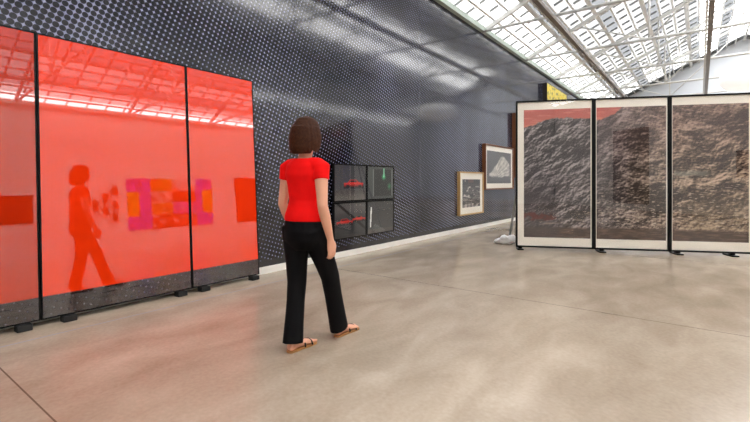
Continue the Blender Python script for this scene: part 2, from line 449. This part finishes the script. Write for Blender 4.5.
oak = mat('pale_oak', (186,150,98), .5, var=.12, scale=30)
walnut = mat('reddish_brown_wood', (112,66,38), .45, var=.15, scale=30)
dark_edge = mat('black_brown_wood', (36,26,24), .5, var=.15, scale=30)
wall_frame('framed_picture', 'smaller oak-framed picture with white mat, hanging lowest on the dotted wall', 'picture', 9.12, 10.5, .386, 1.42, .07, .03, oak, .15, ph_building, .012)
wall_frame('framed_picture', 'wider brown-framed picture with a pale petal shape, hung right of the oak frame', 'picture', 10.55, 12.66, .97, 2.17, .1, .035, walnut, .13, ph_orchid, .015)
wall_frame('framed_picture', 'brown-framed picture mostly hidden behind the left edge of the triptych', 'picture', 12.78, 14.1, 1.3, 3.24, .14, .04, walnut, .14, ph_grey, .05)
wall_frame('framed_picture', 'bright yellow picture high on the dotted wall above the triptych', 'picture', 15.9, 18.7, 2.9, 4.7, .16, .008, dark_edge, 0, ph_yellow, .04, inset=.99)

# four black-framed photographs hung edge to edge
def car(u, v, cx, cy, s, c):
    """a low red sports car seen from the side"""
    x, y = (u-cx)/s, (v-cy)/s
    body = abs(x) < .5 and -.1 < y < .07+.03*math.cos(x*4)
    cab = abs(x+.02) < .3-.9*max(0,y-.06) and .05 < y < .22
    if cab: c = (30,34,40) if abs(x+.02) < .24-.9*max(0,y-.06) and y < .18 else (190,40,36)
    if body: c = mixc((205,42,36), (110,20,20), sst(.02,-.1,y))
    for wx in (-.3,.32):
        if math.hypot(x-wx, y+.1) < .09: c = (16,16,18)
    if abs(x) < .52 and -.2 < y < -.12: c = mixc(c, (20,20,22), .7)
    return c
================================
*Aim of the task*
The data above should be repeated exactly, minus any pictures.

*Written answer*
Continue the Blender Python script for this scene: part 2, from line 449. This part finishes the script. Write for Blender 4.5.
oak = mat('pale_oak', (186,150,98), .5, var=.12, scale=30)
walnut = mat('reddish_brown_wood', (112,66,38), .45, var=.15, scale=30)
dark_edge = mat('black_brown_wood', (36,26,24), .5, var=.15, scale=30)
wall_frame('framed_picture', 'smaller oak-framed picture with white mat, hanging lowest on the dotted wall', 'picture', 9.12, 10.5, .386, 1.42, .07, .03, oak, .15, ph_building, .012)
wall_frame('framed_picture', 'wider brown-framed picture with a pale petal shape, hung right of the oak frame', 'picture', 10.55, 12.66, .97, 2.17, .1, .035, walnut, .13, ph_orchid, .015)
wall_frame('framed_picture', 'brown-framed picture mostly hidden behind the left edge of the triptych', 'picture', 12.78, 14.1, 1.3, 3.24, .14, .04, walnut, .14, ph_grey, .05)
wall_frame('framed_picture', 'bright yellow picture high on the dotted wall above the triptych', 'picture', 15.9, 18.7, 2.9, 4.7, .16, .008, dark_edge, 0, ph_yellow, .04, inset=.99)

# four black-framed photographs hung edge to edge
def car(u, v, cx, cy, s, c):
    """a low red sports car seen from the side"""
    x, y = (u-cx)/s, (v-cy)/s
    body = abs(x) < .5 and -.1 < y < .07+.03*math.cos(x*4)
    cab = abs(x+.02) < .3-.9*max(0,y-.06) and .05 < y < .22
    if cab: c = (30,34,40) if abs(x+.02) < .24-.9*max(0,y-.06) and y < .18 else (190,40,36)
    if body: c = mixc((205,42,36), (110,20,20), sst(.02,-.1,y))
    for wx in (-.3,.32):
        if math.hypot(x-wx, y+.1) < .09: c = (16,16,18)
    if abs(x) < .52 and -.2 < y < -.12: c = mixc(c, (20,20,22), .7)
    return c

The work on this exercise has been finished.